13 State AGs Sue OneMain Financial Over Loan "Packing"
A bipartisan coalition of 13 state attorneys general sued installment lender OneMain Financial on March 16, 2026, alleging it loaded loans with expensive optional products that borrowers never knowingly agreed to buy.
Key takeaways
- Thirteen states, led by New Jersey, filed the complaint over alleged loan "packing."
- OneMain is accused of adding credit insurance and roadside-assistance memberships without genuine consent.
- The average cost was about $826 per borrower in New Jersey, with $27 million in add-ons sold there in 2021–2022.

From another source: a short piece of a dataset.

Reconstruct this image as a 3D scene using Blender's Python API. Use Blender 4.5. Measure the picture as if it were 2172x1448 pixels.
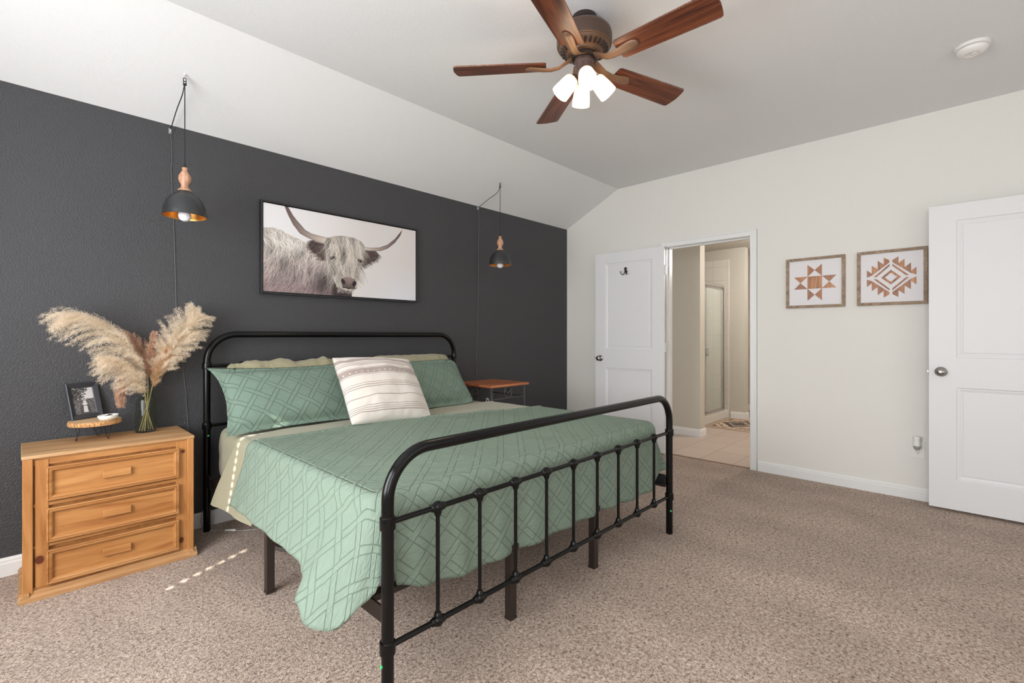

- It is the second major action in three years — the CFPB fined OneMain $20 million in 2023 for similar conduct.
What the suit alleges
The states — New Jersey, Pennsylvania, New York, Colorado, Maryland, Nevada, New Hampshire, North Dakota, Oklahoma, South Dakota, Virginia, Washington and Wisconsin — say the add-ons were embedded into loan documents to inflate costs. The complaint seeks consumer refunds, civil penalties, disgorgement of profits, an order halting the practice, and removal of related negative credit reporting.
What it means for OneMain customers
Customers who held a OneMain installment loan during the period at issue may be affected if optional products were added to their balance. The case centers on whether borrowers gave informed consent to those charges.